Retype the tail of the data exactly, starting at the line containing "1.755).build('door', c2, bevel=.004)" and stopping at the last line.
* * * * * * * * *
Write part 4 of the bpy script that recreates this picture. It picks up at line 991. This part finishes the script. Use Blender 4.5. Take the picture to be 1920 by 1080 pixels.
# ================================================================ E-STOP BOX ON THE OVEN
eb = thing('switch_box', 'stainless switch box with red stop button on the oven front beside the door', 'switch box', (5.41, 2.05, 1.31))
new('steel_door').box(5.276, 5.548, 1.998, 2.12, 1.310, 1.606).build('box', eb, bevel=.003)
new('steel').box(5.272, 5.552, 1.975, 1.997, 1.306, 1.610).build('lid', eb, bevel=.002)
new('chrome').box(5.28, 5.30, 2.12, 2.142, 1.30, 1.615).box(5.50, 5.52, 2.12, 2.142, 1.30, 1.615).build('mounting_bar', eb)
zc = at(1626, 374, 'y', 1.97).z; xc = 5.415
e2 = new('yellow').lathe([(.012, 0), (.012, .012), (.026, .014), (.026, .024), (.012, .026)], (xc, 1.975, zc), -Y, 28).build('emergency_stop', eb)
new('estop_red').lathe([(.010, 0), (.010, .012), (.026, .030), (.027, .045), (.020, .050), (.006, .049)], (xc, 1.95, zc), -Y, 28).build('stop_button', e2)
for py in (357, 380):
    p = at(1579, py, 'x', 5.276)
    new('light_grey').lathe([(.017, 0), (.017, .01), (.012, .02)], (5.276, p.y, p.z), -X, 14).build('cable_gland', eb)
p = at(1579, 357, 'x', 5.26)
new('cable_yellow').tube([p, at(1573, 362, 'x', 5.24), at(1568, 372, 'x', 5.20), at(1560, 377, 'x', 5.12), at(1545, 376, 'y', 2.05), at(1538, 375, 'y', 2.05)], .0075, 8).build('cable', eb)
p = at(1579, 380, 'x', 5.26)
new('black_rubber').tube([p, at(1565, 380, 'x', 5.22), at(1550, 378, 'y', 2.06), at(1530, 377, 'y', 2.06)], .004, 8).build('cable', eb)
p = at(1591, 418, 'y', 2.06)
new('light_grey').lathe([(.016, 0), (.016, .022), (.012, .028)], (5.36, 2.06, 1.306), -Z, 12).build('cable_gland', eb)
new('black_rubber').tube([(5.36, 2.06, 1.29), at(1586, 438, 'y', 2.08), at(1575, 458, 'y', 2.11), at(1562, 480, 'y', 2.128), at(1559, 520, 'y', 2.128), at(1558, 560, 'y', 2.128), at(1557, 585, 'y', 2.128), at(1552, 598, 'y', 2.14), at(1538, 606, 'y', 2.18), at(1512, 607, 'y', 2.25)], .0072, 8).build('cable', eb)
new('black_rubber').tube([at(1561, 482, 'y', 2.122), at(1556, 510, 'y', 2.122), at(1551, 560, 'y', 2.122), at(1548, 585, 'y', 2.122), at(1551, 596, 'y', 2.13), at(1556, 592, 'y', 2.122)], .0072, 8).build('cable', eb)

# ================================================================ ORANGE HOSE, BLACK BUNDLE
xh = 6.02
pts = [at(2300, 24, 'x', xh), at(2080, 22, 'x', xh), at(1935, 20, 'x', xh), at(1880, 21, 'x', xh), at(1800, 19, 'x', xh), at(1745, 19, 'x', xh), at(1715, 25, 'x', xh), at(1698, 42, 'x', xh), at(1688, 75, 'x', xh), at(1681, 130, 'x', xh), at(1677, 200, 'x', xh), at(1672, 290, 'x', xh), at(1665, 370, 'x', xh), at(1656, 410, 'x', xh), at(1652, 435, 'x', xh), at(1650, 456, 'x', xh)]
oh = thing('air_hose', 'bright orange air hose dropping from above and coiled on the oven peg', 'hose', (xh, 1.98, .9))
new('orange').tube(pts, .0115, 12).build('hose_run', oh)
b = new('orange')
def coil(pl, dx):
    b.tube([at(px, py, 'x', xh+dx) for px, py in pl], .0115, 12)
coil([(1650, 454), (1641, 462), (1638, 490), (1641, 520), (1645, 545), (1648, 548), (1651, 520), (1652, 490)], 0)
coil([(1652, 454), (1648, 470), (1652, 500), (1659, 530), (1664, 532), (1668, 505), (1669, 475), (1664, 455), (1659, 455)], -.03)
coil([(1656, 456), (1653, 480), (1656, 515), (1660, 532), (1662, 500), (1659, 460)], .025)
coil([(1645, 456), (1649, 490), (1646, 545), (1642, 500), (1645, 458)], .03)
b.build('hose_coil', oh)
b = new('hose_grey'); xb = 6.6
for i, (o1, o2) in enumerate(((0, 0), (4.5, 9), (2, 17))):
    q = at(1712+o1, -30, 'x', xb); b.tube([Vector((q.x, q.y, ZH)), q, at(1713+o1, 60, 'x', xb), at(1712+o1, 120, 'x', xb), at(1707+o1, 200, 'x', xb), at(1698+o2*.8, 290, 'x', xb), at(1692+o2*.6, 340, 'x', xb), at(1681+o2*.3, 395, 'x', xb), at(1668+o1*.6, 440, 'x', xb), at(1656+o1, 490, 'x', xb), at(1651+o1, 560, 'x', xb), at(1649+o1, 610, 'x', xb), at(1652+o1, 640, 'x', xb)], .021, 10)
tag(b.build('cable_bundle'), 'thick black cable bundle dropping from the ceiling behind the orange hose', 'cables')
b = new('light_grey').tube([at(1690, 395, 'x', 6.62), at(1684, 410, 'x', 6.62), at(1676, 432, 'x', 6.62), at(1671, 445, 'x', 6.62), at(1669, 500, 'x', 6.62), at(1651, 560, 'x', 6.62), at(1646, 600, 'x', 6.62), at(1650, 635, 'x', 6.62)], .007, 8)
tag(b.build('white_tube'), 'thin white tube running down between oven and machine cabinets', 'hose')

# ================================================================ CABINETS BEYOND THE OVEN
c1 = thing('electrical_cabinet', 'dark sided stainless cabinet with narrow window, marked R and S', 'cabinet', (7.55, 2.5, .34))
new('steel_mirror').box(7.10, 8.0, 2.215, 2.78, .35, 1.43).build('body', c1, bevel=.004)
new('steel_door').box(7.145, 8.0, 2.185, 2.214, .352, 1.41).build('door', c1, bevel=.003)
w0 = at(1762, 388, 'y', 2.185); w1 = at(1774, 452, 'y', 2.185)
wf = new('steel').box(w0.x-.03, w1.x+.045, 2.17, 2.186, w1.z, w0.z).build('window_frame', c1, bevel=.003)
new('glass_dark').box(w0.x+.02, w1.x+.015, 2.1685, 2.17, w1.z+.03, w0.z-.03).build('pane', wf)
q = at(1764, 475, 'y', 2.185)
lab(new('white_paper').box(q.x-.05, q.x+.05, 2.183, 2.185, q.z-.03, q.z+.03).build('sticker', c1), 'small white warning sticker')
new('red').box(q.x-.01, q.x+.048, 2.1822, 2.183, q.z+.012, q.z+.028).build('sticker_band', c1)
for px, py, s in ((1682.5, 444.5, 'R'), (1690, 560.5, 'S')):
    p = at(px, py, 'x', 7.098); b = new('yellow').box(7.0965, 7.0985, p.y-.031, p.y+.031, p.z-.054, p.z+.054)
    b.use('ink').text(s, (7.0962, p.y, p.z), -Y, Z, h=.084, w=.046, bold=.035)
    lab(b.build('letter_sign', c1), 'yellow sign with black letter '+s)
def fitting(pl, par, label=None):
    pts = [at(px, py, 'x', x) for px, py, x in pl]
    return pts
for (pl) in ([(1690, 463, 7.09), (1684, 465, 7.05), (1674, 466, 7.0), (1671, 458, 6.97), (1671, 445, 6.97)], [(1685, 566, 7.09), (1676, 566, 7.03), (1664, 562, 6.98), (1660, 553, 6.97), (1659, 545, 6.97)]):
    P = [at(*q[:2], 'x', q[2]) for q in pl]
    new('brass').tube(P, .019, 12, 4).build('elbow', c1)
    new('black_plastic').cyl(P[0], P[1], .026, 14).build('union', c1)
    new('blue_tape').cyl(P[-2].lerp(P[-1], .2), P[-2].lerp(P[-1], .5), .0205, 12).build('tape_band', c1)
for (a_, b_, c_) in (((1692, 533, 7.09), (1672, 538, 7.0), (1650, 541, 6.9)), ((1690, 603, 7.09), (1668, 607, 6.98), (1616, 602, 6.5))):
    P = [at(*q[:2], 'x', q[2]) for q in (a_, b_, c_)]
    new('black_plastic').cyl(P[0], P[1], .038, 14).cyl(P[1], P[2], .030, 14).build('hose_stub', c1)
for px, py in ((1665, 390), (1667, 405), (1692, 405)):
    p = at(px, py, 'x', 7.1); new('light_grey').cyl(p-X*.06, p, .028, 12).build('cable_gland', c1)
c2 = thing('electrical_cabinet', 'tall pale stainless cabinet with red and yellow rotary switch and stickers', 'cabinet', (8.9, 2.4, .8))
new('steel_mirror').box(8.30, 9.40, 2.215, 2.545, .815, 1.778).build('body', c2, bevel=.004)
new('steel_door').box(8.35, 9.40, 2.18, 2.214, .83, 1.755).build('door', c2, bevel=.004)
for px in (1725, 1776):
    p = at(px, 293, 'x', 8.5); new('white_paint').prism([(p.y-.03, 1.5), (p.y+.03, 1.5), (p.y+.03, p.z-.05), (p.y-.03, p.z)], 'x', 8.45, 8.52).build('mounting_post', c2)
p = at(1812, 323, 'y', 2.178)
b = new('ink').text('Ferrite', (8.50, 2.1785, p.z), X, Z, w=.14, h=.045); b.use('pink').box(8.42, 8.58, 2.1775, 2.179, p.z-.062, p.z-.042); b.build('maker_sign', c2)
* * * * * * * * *
ANSWER TO THIS TASK
new('steel_door').box(8.35, 9.40, 2.18, 2.214, .83, 1.755).build('door', c2, bevel=.004)
for px in (1725, 1776):
    p = at(px, 293, 'x', 8.5); new('white_paint').prism([(p.y-.03, 1.5), (p.y+.03, 1.5), (p.y+.03, p.z-.05), (p.y-.03, p.z)], 'x', 8.45, 8.52).build('mounting_post', c2)
p = at(1812, 323, 'y', 2.178)
b = new('ink').text('Ferrite', (8.50, 2.1785, p.z), X, Z, w=.14, h=.045); b.use('pink').box(8.42, 8.58, 2.1775, 2.179, p.z-.062, p.z-.042); b.build('maker_sign', c2)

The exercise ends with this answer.